$TAC **Conclusion: The violence-driven squeeze narrative of the Telegram blockchain has entered the “fool’s bubble” stage. The long upper wicks at high levels suggest momentum exhaustion—extremely bearish.**
This TAC candlestick is the classic “spike-and-retrace” after a continuous violent pump—rising from 0.053 to 0.0687, then rapidly dumping back to 0.064. The long upper wick signals that sell pressure from above has begun to release. While the “Telegram blockchain” Mass Adoption narrative sounds tempting, in just three days it surged from 0.02 to 0.068—**more than 3x**—which has already severely overdrawn the story’s short-term pricing space.
**Key levels:**
- Resistance①: **0.06870**
- Resistance②: **0.06600**
- Support①: **0.05900**
- Support②: **0.05359**
**Chart read:** The screenshot price is 0.06412. The candlestick dropped sharply from the 0.0687 high, leaving a clear long upper wick. On the 1H chart, the MACD bullish histogram is starting to shrink. Although the RSI has fallen from the extreme overbought level of 97, it’s still as high as 79—meaning the momentum to chase is fading. Volume increases during the rally, but price cannot hold at high levels—a typical “high-volume stall at highs.” On the 4H chart, a “shooting star” pattern appears—textbook-level selltop signal.
**Tactical path:** Only if it can **gather volume and hold above 0.066**, then break **0.0687**, would the bulls have enough confidence to test the unknown zone of 0.07–0.075. But under the current structure of long upper wicks plus overbought correction, **once price breaks below the 0.059 Bollinger midline**, it’s highly likely to retrace to 0.0536, or even the initial breakout zone of 0.04–0.045. The risk-reward ratio for chasing is already seriously distorted.

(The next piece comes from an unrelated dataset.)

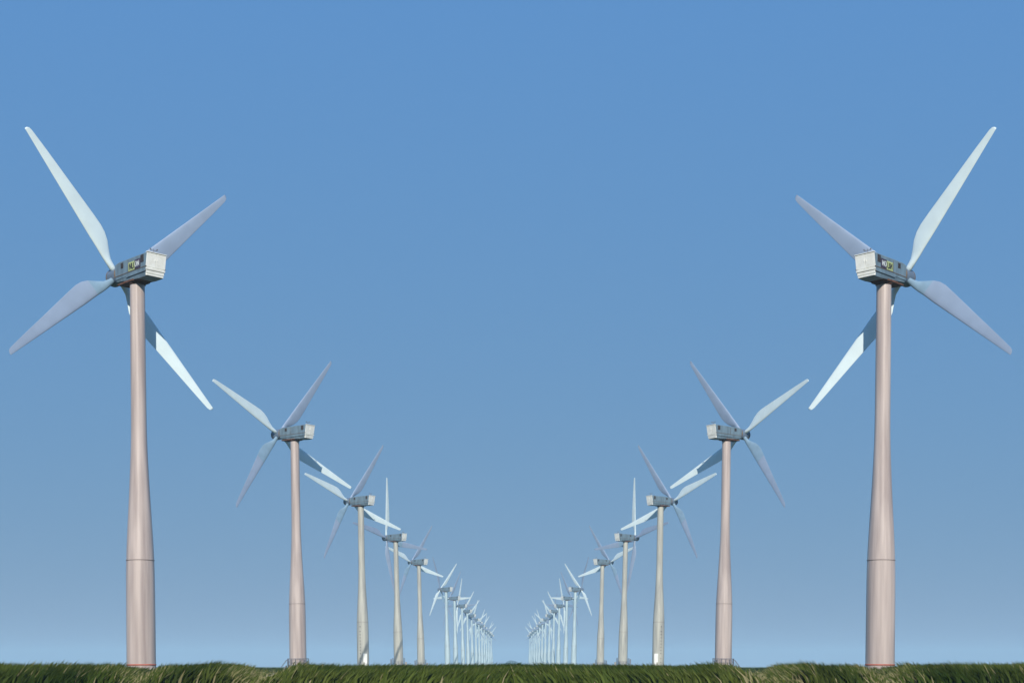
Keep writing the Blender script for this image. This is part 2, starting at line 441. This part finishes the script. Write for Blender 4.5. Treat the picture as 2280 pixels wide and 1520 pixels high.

**Risk warning:** TAC went from 0.02 to 0.068 in less than 48 hours—this slope alone is the biggest risk. The “Telegram blockchain” narrative may be exciting, but competition in the space is fierce, and the TON ecosystem already has multiple similar projects running. Whether TAC can truly stand out is still unknown. On-chain real users and TVL data have not yet been verified, and the 3x rise is supported mostly by emotion and narrative. Chasing longs at this 0.064 level is essentially betting that a newly launched project can keep sustaining this kind of pump rhythm—yet historical experience shows that when slopes like this unwind, the result is often chaos. Every rebound could be a bull trap, and if you move too slowly you may not even get a chance to stop out.